Stephanie Rose Under The Microscope With Linda Reade

 

For those who know something of U.S. Attorney Stephanie Rose’s role in the Postville prosecutions, it is ironic, to say the least, to see her rush to Judge Reade’s defense in the government’s response to the Rubashkin motion for mistrial. 

 

Rose herself has come under the same scrutiny to which Reade is now being subjected for her role in the Postville prosecutions which are widely viewed as a stain on American justice.

 

“[At the time of the raid], Rose was among the key assistant U.S. Attorneys who drove the mass prosecutions of nearly 300 undocumented immigrant workers arrested at the Agriprocessors,” wrote David Leopold, president of American Immigration Lawyers Association.

 

“There the government brazenly used the federal identity theft law as a hammer to coerce the workers into pleading guilty to social security fraud, despite questionable evidence, and accepting automatic deportation.

 

“A prosecutor’s job is to do justice, not merely to convict. The Supreme Court’s ruling that charges of identity theft were improperly applied in the Postville prosecutionsraises serious questions about whether Stephanie Rose, who has been nominated as U.S. Attorney for the Northern District of Iowa, is the right choice for the job,” Leopold wrote.

 

The Whole Truth: Stephanie Rose

 

A 2009 New York Times article slammed the nomination of Rose as U.S. Attorney for the Northern District of Iowa, reminding the public of Rose’s key role in the Postville prosecutions.

 

Elaborating on actions of hers that crossed the bounds of legality, Leopold cited a May 12, 2008 press release from the U.S. District Court for the Northern District of Iowa (under Chief Judge Reade).
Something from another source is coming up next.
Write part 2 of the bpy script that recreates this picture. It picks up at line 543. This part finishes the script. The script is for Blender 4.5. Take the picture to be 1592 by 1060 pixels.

The press release announced the temporary assignment of federal judges and court personnel to Waterloo, Iowa, “in response to the prosecution of numerous illegal aliens.”

 

“This notice was issued by the court before any of those who were arrested and charged had been found to be in the country illegally,” AILA’s Leopold pointed out.

 

The raid was underway at the time, and close to four hundred immigrants were first being transported to Waterloo where they were detained pending court proceedings. About 75 were later released, yet the District Court had already labeled all of them “illegal aliens.”

 

Leopold went on to ask some very searching questions.

 

“Since her nomination last year, Rose’s supporters tried to distance her from any role in the Postville cases, claiming that the prosecutions were directed by the Department of Justice in Washington, DC.

 

“At the time, Rose was the third in the office chain of command in the Attorney’s Office of the Northern District of Iowa. Did she really have no clue that the Postville prosecutions were being planned by her colleagues?

 

“Did she really have no prior knowledge of the ICE Postville investigation or that criminal arrest warrants for 697 Postville workers were being prepared and sought by her office in early April 2008?

 

“And, in light of the Supreme Court unanimous decision that the identity-theft law could not be applied to prosecute immigrants only because they used false Social Security numbers, does she still think use of the law as a hammer to obtain guilty pleas from the Postville defendants was appropriate?

 

“Stephanie Rose needs to tell the truth, the whole truth, and nothing but the truth. The public is entitled to nothing less,” wrote AILA.

 

Now, with the disclosure of the ICE documents, and with the expected release in the near future of the unredacted [unedited] portions, the public is a step closer to discovering the full extent of what went on behind closed doors between Stephanie Rose, her fellow colleagues in the Attorney’s Office, ICE agents and Chief Judge Linda Reade.

 

“It becomes increasingly important to impress upon the Department of Justice the extent of how improper these proceedings were on the prosecutors’ part and on the part of the judge,” attorney Lewin said.